Jede Gruppe öffnet dabei eine andere Tür und überrascht das Publikum auf eine andere Art und Weise. Die Spannung und Energie auf der Bühne überträgt sich auch auf die Zuhörer, die sich mit Zwischenapplaus bemerkenswert zurückhalten, wohl um ja nicht die nächste Wende zu versäumen. Es sei denn, es kann nicht anders. Beispielsweise als beim Wanja Slawin Sextett der Kontrabassist Robert Landfermann mit einem atemraubenden Flageolett-Solo auf seinem fünf-saitigen Instrument brillierte. Ebenso verdient hätte es der überragende Trompeter Axel Dörner (Die Anreicherung), der seinem Instrument ungewohnt bildgewaltige Subtone-Klänge entlockte, die an dumpfe Vibrationen einer U-Bahnbaustelle erinnerten. Die detailreichen Kompositionen mit ihren zahlreichen polyrhythmischen Verschiebungen und Überlagerungen der Schlagzeuger und Instrumentalisten lassen Assoziationen mit Wanderungen im Hochgebirge einerseits und Spaziergängen am Strand andererseits zu. Hier brechen Akkorde und Harmonien in sich zusammen, nur um an anderer Stelle wieder rekonstruiert zu werden. Aber nicht nur die großen Sprünge erzeugen die Spannung. Beinahe noch aufregender sind die Erkundungen im Zwischenraum zweier Halbtöne, der in der europäischen Musikgeschichte ein Schattendasein fristet.

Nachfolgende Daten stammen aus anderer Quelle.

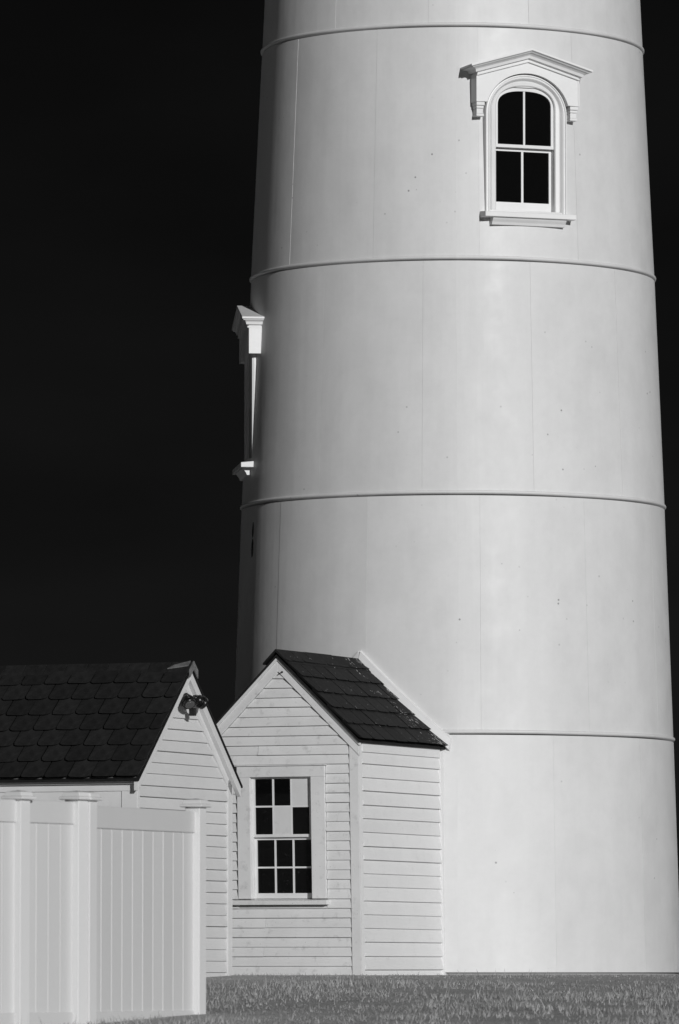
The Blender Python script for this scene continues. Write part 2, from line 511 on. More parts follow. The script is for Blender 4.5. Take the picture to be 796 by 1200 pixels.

Mit der Faszination dieser Mikrotonalität befasst sich nicht nur das Benjamin Weidekamp Quartett, aber exemplarisch sei das beinahe binär erklingende Stück „seriell, nicht seriös“ herausgegriffen. Nicht zuletzt, weil die Kompositionen auf den Namen der Bandmitglieder basieren – und zwar ins Morsealphabet übersetzt! Ganz anders hingegen die Herangehensweise des Solisten Marc Schmolling, der sich „mit absolut leerem Kopf“ an den Flügel setzt und so die freie Improvisation des Freejazz mit den Techniken der intuitiven Musik verknüpft.
So bleibt zu hoffen, dass das Jazz Kollektiv Berlin genug Kraft hat, die Kollektiv Nights auch in den kommenden Jahren auszurichten. Dazu wünscht sich das Kollektiv nicht nur eine Förderung durch die öffentliche Hand, sondern vielmehr auch den direkten Zuspruch des Publikums. Deshalb sei es hier nochmals geschrieben: Konzerte des Jazzkollektiv Berlin sind wärmstens empfohlen.